Your understanding is a bit flawed. Not a big deal, though.
You cannot add AWGN to bits. One is just discrete values, and the other is a continuously Gaussian-distributed noise. So, you're always adding noise to some continuous-domain representation of your bits. The bit errors then happen on the decision side ("Rectangular QAM demodulator Baseband" in your diagram).

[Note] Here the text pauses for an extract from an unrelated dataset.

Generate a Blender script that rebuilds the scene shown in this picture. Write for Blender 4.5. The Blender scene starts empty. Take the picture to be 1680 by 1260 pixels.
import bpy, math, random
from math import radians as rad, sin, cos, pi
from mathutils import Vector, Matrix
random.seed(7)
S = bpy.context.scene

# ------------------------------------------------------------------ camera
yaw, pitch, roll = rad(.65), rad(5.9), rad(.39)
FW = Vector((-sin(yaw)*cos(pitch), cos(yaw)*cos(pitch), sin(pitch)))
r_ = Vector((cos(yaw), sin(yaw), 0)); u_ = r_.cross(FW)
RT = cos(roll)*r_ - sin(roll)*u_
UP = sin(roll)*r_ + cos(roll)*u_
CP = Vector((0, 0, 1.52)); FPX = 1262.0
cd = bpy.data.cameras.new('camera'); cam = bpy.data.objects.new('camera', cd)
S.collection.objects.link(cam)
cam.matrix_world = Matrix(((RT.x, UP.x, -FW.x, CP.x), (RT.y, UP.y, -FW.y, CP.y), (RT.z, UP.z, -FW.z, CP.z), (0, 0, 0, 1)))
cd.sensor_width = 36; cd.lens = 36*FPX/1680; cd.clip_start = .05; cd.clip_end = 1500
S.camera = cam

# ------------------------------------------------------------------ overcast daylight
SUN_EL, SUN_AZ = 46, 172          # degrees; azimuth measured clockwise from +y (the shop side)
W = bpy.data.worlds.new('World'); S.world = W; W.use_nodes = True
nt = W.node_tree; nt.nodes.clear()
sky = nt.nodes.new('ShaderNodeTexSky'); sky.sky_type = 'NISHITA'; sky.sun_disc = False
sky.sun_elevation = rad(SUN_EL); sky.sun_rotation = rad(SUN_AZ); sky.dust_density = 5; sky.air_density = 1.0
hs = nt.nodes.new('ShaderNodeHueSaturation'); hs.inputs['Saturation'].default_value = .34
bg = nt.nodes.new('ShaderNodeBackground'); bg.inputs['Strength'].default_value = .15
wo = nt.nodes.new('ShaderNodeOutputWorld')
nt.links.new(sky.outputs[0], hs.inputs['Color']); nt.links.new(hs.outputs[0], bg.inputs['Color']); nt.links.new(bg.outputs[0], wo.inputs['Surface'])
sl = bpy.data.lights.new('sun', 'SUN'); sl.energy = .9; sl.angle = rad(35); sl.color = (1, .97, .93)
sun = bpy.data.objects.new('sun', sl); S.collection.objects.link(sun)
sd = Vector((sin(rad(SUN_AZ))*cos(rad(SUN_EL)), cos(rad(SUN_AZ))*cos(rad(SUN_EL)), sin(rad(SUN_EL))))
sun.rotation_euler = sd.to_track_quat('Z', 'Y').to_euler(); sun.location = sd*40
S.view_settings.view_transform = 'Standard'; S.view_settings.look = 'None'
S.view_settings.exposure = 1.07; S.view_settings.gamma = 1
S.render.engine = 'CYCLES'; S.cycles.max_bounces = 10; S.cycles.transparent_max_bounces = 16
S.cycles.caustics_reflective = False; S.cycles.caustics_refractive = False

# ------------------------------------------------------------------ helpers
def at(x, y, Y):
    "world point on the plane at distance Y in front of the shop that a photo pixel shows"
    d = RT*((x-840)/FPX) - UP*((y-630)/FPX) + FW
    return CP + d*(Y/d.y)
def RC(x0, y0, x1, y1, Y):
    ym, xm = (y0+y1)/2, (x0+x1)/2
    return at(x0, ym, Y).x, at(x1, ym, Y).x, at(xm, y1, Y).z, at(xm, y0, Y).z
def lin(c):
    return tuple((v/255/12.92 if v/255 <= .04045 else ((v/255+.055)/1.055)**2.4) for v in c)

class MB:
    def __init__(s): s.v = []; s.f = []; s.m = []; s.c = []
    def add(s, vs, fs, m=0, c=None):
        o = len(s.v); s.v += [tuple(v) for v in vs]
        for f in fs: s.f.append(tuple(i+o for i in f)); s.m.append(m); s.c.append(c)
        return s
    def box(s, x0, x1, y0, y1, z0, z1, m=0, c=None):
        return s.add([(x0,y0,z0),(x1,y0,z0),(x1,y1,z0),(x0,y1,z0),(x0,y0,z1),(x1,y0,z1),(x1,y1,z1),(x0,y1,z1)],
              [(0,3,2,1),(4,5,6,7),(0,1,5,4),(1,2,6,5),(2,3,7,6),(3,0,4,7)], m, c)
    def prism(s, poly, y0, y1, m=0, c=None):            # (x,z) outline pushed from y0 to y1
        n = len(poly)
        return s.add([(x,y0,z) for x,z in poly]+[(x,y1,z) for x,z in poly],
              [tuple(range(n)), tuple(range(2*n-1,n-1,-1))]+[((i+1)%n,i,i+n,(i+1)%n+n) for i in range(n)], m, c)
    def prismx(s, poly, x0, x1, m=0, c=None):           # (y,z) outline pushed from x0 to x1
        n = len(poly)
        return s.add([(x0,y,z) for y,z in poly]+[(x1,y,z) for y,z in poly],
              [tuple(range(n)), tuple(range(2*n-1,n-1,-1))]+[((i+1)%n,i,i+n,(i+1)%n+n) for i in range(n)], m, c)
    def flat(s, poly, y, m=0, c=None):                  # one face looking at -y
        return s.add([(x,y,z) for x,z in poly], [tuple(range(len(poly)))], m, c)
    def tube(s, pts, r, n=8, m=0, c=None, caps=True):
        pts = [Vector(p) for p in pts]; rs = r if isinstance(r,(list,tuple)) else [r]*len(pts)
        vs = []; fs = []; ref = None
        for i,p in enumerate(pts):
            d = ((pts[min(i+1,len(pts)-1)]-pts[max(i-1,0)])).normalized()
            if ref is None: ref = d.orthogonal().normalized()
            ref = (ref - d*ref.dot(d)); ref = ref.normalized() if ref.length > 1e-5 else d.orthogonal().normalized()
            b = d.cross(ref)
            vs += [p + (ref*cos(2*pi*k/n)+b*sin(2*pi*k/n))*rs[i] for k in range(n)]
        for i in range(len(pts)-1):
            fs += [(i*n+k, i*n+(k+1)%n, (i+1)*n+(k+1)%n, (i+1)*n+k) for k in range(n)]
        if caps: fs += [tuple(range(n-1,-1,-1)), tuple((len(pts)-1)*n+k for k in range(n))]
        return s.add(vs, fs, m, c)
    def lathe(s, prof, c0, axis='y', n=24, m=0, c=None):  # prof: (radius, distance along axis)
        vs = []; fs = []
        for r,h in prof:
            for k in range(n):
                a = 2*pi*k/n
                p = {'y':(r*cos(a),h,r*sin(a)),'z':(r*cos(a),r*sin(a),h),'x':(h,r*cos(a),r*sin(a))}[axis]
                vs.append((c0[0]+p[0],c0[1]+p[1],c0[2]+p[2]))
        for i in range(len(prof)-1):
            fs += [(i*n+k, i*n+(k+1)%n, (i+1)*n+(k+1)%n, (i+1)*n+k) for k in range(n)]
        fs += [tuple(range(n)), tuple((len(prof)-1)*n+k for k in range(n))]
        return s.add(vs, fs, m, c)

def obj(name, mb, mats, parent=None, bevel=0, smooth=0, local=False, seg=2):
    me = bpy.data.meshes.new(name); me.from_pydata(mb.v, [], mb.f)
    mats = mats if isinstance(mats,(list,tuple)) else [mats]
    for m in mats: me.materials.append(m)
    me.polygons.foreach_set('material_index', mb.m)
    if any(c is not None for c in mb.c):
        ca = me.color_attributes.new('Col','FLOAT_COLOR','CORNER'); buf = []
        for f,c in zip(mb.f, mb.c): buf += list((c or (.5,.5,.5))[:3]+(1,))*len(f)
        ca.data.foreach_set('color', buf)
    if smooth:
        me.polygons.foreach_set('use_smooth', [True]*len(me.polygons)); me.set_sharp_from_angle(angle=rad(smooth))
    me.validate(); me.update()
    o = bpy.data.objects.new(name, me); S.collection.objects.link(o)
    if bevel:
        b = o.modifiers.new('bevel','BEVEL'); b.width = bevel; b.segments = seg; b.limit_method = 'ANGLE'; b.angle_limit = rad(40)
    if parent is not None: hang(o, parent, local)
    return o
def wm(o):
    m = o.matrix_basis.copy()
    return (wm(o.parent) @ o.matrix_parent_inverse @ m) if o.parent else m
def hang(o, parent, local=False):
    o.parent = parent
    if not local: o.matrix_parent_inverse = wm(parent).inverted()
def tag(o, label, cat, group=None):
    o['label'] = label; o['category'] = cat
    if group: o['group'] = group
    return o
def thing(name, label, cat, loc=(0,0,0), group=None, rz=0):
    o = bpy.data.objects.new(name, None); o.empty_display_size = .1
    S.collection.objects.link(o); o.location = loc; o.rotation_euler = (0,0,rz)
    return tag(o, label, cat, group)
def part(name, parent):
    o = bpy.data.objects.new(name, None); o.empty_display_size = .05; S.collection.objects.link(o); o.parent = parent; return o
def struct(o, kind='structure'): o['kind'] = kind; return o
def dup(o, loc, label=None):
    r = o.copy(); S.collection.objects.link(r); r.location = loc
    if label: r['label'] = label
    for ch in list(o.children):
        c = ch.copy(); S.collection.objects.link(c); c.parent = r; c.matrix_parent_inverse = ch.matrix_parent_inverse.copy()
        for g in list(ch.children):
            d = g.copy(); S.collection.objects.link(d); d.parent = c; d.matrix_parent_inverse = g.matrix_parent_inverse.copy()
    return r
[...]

Now, of course it depends on the modulation what errors you get with a given noise realization! For example, you'll find that a 32-PSK has worse bit error performance than your 32-QAM of the same power. Also, you'll find that it's more likely for a symbol that underwent noise to be falsely classified as one of its immediate neighbors (just because in Gaussian noise, high noise amplitudes are less probably than smaller ones). That also leads to the realization that it does matter how you map the bits to the symbols (you might have heard of Gray coding).
So, no, you cannot just ignore the fact that there's a mapping between bits and constellation points in between.
I'm not sure what simulink does if you forget to convert bits to constellation points. It might just be using 0 and 1 as constellation points (that's OOK, and OOK is almost always a bad idea), thereby giving you 2.5 times as much power per bit¹, and of course that makes your transmission more robust than had you used 32-QAM, but also, 5 times slower.
(each bit becomes 1 symbol. There's two equally likely symbols, $0$ and $1$; they have energy $0^2 = 0$ and $1^2 = 1$, respectively, so you get an energy of $1/2$ on average per symbol, and thus also $E_{\text{sym}}=E_b=1/2$ . I'm taking a wild guess, but I'd expect that the 32-QAM modulator you're using is scaled such that its symbol energy is $E_{\text{sym}}=1$; but each symbol carries 5 bits, so $E_b = E_{\text{sym}}/ 5 = 1/5$.)